What are the disadvantages of ASAs?

The company will often issue shares at a discount on conversion, meaning that the Founders will suffer additional dilution than they would have otherwise suffered.

Founders should also be aware that when the ASA converts at the next funding round the ASA investors are likely to get similar rights to the new investors in that round e.g. information rights and business covenants. These rights may be more favourable than those the ASA investors would have received had they invested in shares.

Unlike convertible loan notes, ASA investors will not rank ahead of shareholders (along with the other creditors) if the company becomes insolvent and will not have priority over the shareholders in respect of the assets of the company.

As mentioned above:

  1. if an ASA investor is looking for SEIS or EIS relief the ASA should convert into ordinary shares, not preferred shares; and
  2. ASAs will not bear interest unlike convertible loan notes (the interest rate on a convertible note is usually between 4 and 8%).

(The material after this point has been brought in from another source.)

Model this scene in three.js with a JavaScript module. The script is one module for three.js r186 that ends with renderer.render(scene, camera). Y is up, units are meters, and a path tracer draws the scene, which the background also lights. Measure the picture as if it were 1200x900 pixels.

In any case, if a company decides to raise money by entering into an ASA or issuing loan notes, it is important to carefully consider the impact on raising money under a proper equity round in the future. Equity investors can be put off from investing under an equity funding round if, for example, ASAs or loan notes will make up a significant proportion of the equity funding round and/or if the loan note or ASA investors are entitled to a large discount on their shares. If the loan notes/ASAs make up a significant proportion of the equity funding round, then a large amount of equity could be given away under the round whilst a comparatively small amount of money is being raised, which can be unattractive to potential new investors. It is therefore important for the company to consider the timing of the convertible loan notes or ASAs in relation a future equity funding round and how the share capital of the company could look after conversion of the notes.

The content of this article is intended to provide a general guide to the subject matter. Specialist advice should be sought about your specific circumstances.